Review: Blade Runner 2049

Thomas Capone | Contributing Writer

“Blade Runner 2049” is being hailed as one of the best films of the year and it deserves all the praise it is receiving.

The original “Blade Runner” is hailed by film buffs to be a masterpiece, and the new film continues this exceptionalism. While it is a fantastic film, “Blade Runner 2049” is not a masterpiece, yet. But it certainly can follow in the footsteps of its predecessor and become one over time, hopefully without multiple versions.

“Blade Runner 2049” is directed by Denis Villeneuve, who has directed films such as “Sicario,” “Prisoners,” and last year’s “Arrival.”  All of which are excellent films, just like his newest project.

But not all the praise belongs to Villeneuve, as some of it needs to go to the cinematographer Roger Deakins, who has shot films such as “No Country for Old Men” and “Skyfall.” He has also received a total of 13 Oscar nominations. “Blade Runner 2049” should be the film to win him an Oscar.

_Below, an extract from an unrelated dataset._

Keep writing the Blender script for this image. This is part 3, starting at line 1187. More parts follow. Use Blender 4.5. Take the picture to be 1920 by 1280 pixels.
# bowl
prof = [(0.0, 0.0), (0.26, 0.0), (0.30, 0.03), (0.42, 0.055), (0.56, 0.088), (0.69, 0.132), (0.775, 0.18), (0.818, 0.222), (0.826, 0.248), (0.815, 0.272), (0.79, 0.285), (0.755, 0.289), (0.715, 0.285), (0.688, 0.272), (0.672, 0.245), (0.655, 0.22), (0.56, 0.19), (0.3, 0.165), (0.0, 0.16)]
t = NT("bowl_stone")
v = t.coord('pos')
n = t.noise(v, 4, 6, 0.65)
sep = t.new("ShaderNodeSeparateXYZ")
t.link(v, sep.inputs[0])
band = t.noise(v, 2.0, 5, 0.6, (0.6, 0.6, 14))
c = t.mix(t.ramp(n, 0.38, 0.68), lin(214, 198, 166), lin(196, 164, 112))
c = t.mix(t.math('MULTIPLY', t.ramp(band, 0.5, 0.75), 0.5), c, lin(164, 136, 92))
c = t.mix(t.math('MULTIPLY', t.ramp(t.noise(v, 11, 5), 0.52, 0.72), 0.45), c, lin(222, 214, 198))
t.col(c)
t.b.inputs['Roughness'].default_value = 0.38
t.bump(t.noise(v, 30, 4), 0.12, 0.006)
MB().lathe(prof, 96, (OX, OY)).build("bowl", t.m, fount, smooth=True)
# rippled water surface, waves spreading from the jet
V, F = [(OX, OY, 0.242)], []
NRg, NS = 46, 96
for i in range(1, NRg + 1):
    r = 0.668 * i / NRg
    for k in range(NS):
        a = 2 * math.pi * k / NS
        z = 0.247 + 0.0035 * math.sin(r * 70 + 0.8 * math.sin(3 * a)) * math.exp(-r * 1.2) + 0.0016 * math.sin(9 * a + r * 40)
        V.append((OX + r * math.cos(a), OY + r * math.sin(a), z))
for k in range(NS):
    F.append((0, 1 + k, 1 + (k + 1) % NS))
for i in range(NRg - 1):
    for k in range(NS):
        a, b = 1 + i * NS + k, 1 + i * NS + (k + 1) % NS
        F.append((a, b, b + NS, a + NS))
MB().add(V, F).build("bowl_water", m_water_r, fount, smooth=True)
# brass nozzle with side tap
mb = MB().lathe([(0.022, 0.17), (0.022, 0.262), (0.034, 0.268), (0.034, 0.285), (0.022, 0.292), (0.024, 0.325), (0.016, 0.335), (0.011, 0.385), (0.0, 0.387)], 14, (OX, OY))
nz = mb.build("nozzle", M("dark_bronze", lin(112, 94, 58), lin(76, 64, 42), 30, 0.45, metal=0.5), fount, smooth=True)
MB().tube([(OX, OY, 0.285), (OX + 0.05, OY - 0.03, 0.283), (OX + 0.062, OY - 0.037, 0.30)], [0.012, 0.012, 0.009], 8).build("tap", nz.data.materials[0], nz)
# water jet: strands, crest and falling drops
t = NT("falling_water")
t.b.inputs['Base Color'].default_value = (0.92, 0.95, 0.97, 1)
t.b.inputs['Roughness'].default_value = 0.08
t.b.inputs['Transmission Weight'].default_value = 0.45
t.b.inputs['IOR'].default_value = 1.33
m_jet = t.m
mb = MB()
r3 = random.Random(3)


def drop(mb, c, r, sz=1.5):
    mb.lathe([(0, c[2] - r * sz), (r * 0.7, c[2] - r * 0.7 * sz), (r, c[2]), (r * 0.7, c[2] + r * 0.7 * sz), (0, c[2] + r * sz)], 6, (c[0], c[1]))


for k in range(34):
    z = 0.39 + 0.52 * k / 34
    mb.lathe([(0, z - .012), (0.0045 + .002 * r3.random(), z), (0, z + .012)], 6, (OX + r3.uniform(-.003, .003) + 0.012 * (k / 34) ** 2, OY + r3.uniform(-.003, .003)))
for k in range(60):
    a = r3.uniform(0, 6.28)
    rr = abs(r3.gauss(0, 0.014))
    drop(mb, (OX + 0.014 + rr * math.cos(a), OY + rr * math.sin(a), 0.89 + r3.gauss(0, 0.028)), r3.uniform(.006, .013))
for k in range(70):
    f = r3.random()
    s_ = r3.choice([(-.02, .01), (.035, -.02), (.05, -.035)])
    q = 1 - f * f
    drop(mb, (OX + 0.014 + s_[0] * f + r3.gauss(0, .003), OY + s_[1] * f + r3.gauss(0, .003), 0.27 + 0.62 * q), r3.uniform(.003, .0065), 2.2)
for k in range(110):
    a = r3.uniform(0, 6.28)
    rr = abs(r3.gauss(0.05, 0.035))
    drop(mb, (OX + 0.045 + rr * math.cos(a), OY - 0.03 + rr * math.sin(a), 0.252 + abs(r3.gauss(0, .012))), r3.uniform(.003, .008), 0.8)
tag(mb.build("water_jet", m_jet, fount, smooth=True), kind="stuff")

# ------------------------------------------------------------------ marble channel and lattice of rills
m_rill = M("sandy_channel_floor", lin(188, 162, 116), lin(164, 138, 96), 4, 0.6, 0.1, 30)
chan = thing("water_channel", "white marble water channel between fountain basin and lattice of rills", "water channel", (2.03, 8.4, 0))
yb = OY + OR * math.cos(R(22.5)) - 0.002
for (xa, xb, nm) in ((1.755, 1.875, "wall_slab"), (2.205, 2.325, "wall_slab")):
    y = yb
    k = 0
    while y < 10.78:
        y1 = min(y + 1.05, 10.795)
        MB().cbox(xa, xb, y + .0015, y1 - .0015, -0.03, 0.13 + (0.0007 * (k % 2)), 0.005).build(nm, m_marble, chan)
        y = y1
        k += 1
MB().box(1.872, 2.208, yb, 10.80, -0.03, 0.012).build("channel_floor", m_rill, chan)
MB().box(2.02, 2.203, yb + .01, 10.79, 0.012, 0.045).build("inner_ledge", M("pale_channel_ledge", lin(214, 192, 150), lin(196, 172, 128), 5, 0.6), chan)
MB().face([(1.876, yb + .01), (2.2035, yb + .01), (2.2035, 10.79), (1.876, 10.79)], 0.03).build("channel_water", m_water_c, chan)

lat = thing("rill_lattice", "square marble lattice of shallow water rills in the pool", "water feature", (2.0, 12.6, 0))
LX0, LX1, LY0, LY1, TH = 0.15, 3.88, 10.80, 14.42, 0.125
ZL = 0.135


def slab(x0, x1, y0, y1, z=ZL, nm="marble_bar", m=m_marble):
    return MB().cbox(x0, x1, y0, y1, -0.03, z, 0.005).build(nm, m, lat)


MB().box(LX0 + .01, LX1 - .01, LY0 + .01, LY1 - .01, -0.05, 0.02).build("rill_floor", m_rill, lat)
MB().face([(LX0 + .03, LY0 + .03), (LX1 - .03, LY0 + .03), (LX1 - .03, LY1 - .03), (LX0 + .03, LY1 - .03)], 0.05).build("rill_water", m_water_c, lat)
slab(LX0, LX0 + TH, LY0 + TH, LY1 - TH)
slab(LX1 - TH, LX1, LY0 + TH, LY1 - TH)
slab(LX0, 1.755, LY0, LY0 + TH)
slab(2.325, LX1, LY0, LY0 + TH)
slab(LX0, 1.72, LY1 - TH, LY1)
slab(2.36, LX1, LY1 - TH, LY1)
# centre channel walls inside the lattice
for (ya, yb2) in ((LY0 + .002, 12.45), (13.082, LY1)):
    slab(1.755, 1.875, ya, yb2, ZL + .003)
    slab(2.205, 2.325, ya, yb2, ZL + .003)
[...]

Every frame has so much in it that any frame from this film could be considered art.

Ryan Gosling contributes to the beauty of these frames as he delivers one of the best performances of his career. It is Gosling’s Agent K that the audience follows for the whole film, driving the film’s action forward.

But Gosling is not the only one giving a great performance. The film also has Robin Wright, Jared Leto, Sylvia Hoeks, Ana De Armas, and Harrison Ford returning as Rick Deckard from the original film, along with Edward James Olmos.

The film also features Dave Bautista in a small role, where he gives the best performance of his very short acting career.

The most controversial plot point of the original film is if Deckard is a replicant or not. So, the biggest question going into this film is if it would answer that question. Thankfully, it does not and it leaves that question up to the audience to decide.

Harrison Ford delivers a fantastic performance in his return to the role of Rick Deckard. While he does not get a lot of screen time, Ford’s presence can be felt throughout the whole film. When Ford is on screen he is not simply playing the role of Deckard, he is Deckard. This total immersion can lead Ford to his first Oscar.

While the world of “Blade Runner 2049” does have new additions, it feels similar enough to the original film. The elements of film noir are still very much present in this world. There is no bright and shiny future in this film; the future is dirty much like the worlds of “Alien,” the original “Blade Runner,” or the original “Star Wars” films.

Not enough praise can be thrown at Villeneuve who masterfully crafts every single frame of this film, both with the actors involved and the behind the scenes crew, along with Roger Deakins. Every single frame of this film has a purpose and a reason behind it; nothing is there carelessly.

Denis Villeneuve has crafted an amazing film, one that has a heavy potential for awards. It is one of the best of the year, and once the audience has had a few years to sit with the film, it will reach masterpiece status. “Blade Runner 2049” earns a nine and a half out of ten.